By | Published: August 13, 2021 | Last updated on May 18, 2023
The planet Jupiter
King of the planets
The solar system’s largest planet, mighty Jupiter, reaches opposition this week. It’s the best time to turn your gaze toward the planet and its moons.
NASA/ESA/STScI/A. Simon (Goddard Space Flight Center)/M.H. Wong (University of California, Berkeley)/the OPAL team

Friday, August 13
Although the Perseids peaked yesterday, today is still a great time to catch some of the shower’s plentiful shooting stars. In fact, the Perseids are often considered one of the year’s best meteor showers and, depending on the time and location you step outside to take in the sky, you can expect to see somewhere between about 20 and 90 meteors per hour.

If you do plan to catch the show tonight, wait until the Moon has set (or nearly set) to reduce background light. Choose a comfortable, dark viewing location and look northeast, where the constellation Perseus is rising. The constellation’s brightest star is magnitude 1.8 Mirfak, and the Perseids’ radiant sits about 8° to the upper left (northwest) of this star as they rise. The radiant is much closer — 0.7° north-northwest — to magnitude 4.8 Lambda (λ) Persei.

With the constellation low to the horizon, you’re looking through a significant slice of Earth’s atmosphere and the rate of meteors you’ll see will be lower — closer to 20 per hour. The longer you wait (and as midnight comes and goes, carrying you into August 14), the higher the constellation and the radiant will rise, and so will the number of meteors you see.

While you’re studying this region of sky, turn your gaze to Algol, Perseus’ beta star. This star is actually a special type of binary system called an eclipsing binary, in which one star passes in front of the other from our viewpoint here on Earth.

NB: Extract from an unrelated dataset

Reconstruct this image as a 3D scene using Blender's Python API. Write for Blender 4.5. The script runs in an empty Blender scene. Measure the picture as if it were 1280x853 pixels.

As a result, every 2.867 days, Algol appears to dim from magnitude 2.1 to magnitude 3.4, or 30 percent its normal brightness. The entire process takes just a few hours. When uneclipsed, Algol is comparable in brightness to Mirfak. While hidden by its companion, however, Algol is noticeably dimmer. Which is it tonight?

Sunrise: 6:10 A.M.
Sunset: 7:59 P.M.
Moonrise: 11:35 A.M.
Moonset: 11:00 P.M.
Moon Phase: Waxing crescent (29%)
*Times for sunrise, sunset, moonrise, and moonset are given in local time from 40° N 90° W. The Moon’s illumination is given at 12 P.M. local time from the same location.